Featuring some truly stunning visuals and hitting the nostalgia button hard, ‘Detective Pikachu’ seems at odds with itself when it comes to the script and story. It could have been worse but should have been better…
Seeing the reception to the recent Sonic the Hedgehog trailer ramped up my fear of what Detective Pikachu could be. The former movie has been ridiculed for its terrible visual effects and for having some bizarre performances at the center of it, and I figured “if this is one video game favorite of mine, what will the other look like?” Thankfully, I’m pleased to say that Detective Pikachu is not anything close to failure. It might have been more entertaining if it were a failure, too.
Tim Goodman (Justice Smith) grew up wanting to be a Pokémon trainer but eventually settled on a life with less excitement to it. When he is forced to leave his small town to journey to Ryme City in order to settle the affairs of his recently deceased father, he begins to rediscover his love of Pokémon. Harry Goodman was an RCPD detective, recently dying in the line of duty. Thankfully his partner, Pikachu (voiced by Ryan Reynolds) survived, and together they team up with some other humans and Pokémon to discover a conspiracy that may go to the core of Ryme City.

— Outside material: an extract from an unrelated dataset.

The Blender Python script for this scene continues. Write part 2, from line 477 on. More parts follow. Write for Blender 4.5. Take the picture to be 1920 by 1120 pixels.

Justice Smith (‘Tim Goodman’) and Pikachu in Detective Pikachu
Yet by the end of the relatively short Detective Pikachu, this conspiracy and the character arcs of Tim and Pikachu seem… halted. It is almost as if all of the money in the movie went to the special effects budget instead of writing a cohesive script. It also doesn’t help that performance from Ryan Reynolds comes from a completely different movie, one that is not aimed at the same family-friendly tone of the rest of Detective Pikachu. Rob Letterman directs Detective Pikachu for general audiences, but every line that Reynolds feels at odds with the cuteness of Pikachu himself. Based also on the reactions of Justice Smith’s performance, it also seems as though Reynolds was improvising a lot of his own dialogue, many of his more adult jokes going uncommented upon (and sounding a lot like Deadpool rejects). It has the same effect on a long-time Pokémon fan as if Big Bird started to do a George Carlin routine.
The story also seems aimless, with plotlines abandoned after their purpose is fulfilled instead of actually providing closure. The story of Tim’s mother’s death when he was a child ends up being completely unimportant, for example, and the wants and needs of newsroom reporter Lucy Stevens (Kathryn Newton), the second human lead of all people, feels completely sidelined by the film’s end. A character introduced with the phrase “I may be an unpaid intern, but I can smell a story” ends up not having a plot worthy of that line, and Newton remains a great actress who has been underutilized.
If your question is simply “should I see Detective Pikachu or not,” my answer is a qualified “maybe catch it soon.” I would be in line for a sequel tomorrow because I feel like it is worth just seeing the visuals. I would also go to a theme park where I could encounter a Ditto or Cubone out in the wild, which would possibly be better. Fans of Pokémon since childhood should see it when they get the chance, but it is still just another Pokémon story. You could get the same out of pulling out your Gameboy and playing Pokémon Red all over again.